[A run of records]
· · ·

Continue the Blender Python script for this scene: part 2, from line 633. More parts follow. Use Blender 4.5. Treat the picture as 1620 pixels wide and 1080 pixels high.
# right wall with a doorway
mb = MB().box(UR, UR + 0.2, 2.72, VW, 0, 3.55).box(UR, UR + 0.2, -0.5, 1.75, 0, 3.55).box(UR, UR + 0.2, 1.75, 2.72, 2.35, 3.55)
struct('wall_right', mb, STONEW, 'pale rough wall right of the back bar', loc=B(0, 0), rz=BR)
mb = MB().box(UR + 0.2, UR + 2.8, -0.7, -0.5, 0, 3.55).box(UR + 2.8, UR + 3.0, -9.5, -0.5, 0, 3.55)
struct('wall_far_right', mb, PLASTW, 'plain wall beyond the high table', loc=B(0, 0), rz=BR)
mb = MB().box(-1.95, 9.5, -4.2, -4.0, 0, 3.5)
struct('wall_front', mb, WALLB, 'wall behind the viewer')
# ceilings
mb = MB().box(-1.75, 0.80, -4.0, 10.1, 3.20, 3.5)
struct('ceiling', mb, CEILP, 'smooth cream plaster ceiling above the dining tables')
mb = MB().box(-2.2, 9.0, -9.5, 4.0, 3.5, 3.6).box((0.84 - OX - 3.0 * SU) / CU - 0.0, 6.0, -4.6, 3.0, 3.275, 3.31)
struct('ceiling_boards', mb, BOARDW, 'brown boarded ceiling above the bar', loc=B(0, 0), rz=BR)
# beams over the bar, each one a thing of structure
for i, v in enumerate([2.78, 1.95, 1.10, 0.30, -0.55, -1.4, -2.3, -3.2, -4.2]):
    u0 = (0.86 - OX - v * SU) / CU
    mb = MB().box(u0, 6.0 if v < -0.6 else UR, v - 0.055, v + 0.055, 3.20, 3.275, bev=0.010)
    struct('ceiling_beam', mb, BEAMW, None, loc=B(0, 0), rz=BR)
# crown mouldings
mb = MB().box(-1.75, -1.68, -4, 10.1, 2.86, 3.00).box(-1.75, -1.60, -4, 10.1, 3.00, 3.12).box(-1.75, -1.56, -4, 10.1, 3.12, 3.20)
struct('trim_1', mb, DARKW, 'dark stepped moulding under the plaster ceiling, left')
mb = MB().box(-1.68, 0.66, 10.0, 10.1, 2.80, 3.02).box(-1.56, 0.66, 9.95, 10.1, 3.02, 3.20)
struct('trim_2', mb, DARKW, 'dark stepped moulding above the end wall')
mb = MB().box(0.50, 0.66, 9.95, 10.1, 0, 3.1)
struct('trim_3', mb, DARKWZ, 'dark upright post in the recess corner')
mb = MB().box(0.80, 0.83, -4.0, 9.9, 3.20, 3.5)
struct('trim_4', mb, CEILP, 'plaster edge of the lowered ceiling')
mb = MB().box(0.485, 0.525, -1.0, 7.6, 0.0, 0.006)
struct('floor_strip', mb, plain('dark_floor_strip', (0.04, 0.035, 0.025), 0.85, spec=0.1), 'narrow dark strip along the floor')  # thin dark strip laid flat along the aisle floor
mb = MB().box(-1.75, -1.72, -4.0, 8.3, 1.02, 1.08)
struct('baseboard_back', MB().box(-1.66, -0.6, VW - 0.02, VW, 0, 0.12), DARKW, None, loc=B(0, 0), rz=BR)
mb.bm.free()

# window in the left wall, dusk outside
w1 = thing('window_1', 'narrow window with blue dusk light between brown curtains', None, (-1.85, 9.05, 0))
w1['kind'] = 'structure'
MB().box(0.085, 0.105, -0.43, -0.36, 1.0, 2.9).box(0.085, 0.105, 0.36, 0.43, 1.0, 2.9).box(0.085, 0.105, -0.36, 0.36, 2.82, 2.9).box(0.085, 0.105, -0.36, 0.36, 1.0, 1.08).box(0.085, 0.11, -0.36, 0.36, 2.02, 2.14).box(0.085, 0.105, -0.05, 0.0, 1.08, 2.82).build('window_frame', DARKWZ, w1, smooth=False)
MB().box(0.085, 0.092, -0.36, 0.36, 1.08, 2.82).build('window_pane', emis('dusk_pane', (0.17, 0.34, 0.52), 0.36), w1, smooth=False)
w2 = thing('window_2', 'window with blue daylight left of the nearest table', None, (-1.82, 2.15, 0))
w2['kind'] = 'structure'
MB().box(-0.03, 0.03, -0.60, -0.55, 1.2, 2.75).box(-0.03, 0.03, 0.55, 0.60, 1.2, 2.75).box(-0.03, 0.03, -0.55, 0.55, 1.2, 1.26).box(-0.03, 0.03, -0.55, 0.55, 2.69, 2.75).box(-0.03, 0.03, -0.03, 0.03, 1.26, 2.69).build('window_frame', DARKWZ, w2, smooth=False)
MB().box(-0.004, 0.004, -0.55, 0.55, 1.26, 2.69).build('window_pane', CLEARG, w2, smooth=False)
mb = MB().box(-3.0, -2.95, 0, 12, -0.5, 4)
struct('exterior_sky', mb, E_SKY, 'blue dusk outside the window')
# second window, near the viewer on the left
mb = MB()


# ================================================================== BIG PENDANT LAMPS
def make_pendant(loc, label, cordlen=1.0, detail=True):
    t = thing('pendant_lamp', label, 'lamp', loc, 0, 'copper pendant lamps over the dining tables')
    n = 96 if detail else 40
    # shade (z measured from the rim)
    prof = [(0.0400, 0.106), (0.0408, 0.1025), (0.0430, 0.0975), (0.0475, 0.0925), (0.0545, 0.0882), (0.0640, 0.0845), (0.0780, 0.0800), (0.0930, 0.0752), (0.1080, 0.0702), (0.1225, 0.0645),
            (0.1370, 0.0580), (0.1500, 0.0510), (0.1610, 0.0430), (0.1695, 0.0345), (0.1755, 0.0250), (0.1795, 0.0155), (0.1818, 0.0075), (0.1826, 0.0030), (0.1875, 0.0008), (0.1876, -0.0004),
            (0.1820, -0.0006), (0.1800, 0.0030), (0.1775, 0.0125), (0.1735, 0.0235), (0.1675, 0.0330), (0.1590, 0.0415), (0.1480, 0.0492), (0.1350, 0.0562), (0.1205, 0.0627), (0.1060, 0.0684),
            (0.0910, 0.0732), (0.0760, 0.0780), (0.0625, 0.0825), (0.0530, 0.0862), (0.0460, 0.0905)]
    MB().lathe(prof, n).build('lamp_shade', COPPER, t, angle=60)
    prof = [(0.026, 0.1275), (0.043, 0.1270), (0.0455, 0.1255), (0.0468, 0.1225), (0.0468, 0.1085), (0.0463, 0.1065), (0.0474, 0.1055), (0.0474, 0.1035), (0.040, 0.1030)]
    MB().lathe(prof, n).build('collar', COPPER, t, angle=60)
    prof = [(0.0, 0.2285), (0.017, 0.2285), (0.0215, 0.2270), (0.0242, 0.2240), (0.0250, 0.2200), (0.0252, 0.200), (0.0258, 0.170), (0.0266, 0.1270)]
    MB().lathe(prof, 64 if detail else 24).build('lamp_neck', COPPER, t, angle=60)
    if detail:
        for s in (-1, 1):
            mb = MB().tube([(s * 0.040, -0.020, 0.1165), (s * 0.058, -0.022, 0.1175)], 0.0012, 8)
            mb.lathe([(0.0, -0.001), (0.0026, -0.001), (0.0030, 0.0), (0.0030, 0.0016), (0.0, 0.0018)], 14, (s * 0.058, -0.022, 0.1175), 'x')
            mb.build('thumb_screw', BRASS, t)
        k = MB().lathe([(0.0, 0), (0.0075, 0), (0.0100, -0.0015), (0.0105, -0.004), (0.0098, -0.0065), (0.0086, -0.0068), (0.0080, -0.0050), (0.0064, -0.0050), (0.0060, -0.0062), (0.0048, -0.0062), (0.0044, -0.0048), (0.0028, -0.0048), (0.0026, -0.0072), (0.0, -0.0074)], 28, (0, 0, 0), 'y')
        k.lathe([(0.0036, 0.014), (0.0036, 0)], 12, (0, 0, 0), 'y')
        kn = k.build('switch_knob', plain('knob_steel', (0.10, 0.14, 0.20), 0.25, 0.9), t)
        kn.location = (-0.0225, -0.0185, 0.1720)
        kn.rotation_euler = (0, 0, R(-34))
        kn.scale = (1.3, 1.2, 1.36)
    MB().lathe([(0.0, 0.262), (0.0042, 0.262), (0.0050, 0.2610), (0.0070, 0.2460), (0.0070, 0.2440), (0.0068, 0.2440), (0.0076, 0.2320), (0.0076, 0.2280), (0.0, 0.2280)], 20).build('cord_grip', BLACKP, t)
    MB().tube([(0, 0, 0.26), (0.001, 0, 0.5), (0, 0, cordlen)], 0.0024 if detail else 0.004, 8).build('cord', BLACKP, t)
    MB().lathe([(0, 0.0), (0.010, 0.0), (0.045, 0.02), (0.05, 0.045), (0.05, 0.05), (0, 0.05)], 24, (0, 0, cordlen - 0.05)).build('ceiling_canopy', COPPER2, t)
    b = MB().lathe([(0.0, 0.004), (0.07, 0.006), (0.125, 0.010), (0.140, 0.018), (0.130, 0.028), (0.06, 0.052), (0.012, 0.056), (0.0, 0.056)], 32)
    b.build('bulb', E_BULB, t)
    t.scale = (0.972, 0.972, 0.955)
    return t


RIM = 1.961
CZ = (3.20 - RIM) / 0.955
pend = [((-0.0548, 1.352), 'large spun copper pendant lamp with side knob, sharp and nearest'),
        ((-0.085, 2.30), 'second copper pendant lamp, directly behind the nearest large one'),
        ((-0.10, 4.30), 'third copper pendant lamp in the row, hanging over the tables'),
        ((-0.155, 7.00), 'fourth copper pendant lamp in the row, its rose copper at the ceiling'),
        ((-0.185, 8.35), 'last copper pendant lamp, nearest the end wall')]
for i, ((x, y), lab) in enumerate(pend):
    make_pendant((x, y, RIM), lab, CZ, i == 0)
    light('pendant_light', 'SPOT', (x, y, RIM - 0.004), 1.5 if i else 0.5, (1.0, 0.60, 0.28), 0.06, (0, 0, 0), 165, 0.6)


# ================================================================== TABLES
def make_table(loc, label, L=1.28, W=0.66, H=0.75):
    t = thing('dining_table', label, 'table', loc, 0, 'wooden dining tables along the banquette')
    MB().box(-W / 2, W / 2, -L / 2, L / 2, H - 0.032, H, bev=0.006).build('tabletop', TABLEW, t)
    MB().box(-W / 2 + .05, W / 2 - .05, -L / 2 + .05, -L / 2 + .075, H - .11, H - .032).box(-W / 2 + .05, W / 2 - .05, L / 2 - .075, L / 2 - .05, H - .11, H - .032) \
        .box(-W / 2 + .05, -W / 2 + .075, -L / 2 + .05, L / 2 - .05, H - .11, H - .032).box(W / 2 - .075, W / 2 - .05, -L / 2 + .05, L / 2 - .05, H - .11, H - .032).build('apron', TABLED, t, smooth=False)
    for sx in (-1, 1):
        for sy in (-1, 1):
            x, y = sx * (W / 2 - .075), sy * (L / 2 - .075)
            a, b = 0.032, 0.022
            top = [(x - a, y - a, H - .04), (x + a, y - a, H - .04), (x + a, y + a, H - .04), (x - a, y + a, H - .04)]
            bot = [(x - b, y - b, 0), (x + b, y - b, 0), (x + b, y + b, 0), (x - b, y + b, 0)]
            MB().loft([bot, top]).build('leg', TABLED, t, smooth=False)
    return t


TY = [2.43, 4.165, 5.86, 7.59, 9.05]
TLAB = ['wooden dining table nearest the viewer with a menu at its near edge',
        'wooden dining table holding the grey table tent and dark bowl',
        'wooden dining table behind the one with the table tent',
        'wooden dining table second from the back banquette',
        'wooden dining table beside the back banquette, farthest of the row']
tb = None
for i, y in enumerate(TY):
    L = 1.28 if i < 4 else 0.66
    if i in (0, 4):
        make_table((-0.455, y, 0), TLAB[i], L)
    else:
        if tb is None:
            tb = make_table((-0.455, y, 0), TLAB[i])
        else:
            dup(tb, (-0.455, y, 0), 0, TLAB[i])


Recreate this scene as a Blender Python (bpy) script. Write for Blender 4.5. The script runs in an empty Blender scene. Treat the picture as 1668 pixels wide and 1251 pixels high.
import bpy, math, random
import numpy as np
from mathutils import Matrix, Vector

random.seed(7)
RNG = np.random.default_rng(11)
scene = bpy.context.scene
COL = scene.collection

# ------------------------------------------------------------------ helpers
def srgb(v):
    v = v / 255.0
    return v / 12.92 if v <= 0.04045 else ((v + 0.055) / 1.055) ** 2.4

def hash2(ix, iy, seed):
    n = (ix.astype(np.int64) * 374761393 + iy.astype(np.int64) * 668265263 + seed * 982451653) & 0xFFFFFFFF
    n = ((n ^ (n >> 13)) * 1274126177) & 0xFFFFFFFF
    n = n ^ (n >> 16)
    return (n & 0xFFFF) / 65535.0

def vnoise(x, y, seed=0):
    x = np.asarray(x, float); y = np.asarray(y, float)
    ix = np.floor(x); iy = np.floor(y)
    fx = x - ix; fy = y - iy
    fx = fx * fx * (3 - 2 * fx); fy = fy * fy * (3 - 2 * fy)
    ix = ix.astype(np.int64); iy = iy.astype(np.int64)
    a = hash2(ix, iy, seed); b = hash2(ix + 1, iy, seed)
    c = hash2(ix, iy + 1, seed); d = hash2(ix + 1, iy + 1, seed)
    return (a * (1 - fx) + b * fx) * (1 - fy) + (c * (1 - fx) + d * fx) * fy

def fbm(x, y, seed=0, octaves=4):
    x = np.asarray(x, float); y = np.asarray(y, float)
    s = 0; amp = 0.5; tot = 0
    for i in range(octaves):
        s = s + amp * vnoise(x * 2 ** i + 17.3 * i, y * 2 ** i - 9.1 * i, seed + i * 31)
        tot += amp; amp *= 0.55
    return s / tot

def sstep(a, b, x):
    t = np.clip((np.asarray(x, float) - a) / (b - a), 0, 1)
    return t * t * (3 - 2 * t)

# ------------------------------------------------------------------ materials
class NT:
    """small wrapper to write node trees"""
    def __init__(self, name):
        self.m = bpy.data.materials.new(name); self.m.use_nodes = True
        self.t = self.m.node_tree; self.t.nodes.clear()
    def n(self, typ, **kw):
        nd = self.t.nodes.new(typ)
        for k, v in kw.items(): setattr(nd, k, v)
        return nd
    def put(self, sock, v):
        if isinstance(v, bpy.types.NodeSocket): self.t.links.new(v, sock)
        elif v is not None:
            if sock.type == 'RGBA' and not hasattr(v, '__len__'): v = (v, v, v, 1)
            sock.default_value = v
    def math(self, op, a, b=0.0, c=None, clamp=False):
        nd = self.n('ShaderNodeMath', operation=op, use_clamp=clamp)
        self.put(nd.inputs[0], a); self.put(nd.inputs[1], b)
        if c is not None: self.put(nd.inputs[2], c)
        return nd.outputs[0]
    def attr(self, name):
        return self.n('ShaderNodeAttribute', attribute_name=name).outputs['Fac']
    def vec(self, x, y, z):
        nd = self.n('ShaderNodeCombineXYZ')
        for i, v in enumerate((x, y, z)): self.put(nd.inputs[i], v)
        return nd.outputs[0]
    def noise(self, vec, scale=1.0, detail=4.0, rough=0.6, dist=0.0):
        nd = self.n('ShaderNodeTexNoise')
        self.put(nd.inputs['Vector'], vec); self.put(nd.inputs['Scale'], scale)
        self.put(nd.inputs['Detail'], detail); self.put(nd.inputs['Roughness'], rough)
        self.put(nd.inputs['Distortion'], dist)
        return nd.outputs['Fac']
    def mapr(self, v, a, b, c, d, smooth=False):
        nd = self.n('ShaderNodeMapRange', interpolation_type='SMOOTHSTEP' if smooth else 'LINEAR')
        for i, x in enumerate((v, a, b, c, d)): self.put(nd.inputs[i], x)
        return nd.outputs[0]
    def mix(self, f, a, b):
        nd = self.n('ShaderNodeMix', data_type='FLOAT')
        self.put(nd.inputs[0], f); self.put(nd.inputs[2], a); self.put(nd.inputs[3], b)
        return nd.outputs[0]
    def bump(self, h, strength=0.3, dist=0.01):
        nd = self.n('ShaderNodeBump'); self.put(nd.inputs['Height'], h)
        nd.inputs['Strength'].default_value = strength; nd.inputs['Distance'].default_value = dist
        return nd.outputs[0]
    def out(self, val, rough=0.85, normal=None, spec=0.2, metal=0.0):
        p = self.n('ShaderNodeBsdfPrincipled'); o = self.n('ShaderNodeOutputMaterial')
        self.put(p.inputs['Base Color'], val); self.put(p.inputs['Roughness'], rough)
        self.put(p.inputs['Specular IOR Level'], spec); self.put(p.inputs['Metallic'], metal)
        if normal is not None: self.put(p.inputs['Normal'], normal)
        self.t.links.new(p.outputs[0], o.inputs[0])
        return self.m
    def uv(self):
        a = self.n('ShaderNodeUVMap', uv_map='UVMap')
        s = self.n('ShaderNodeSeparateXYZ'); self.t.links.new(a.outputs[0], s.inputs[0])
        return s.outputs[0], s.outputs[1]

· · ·

[TASK DIRECTIONS]
Each line from the one bearing "Recreate this scene" through the one bearing "COL = scene.collection" is to be duplicated without change; all remaining lines are to be left out.

[REPLY TO THE EXERCISE]
Recreate this scene as a Blender Python (bpy) script. Write for Blender 4.5. The script runs in an empty Blender scene. Treat the picture as 1668 pixels wide and 1251 pixels high.
import bpy, math, random
import numpy as np
from mathutils import Matrix, Vector

random.seed(7)
RNG = np.random.default_rng(11)
scene = bpy.context.scene
COL = scene.collection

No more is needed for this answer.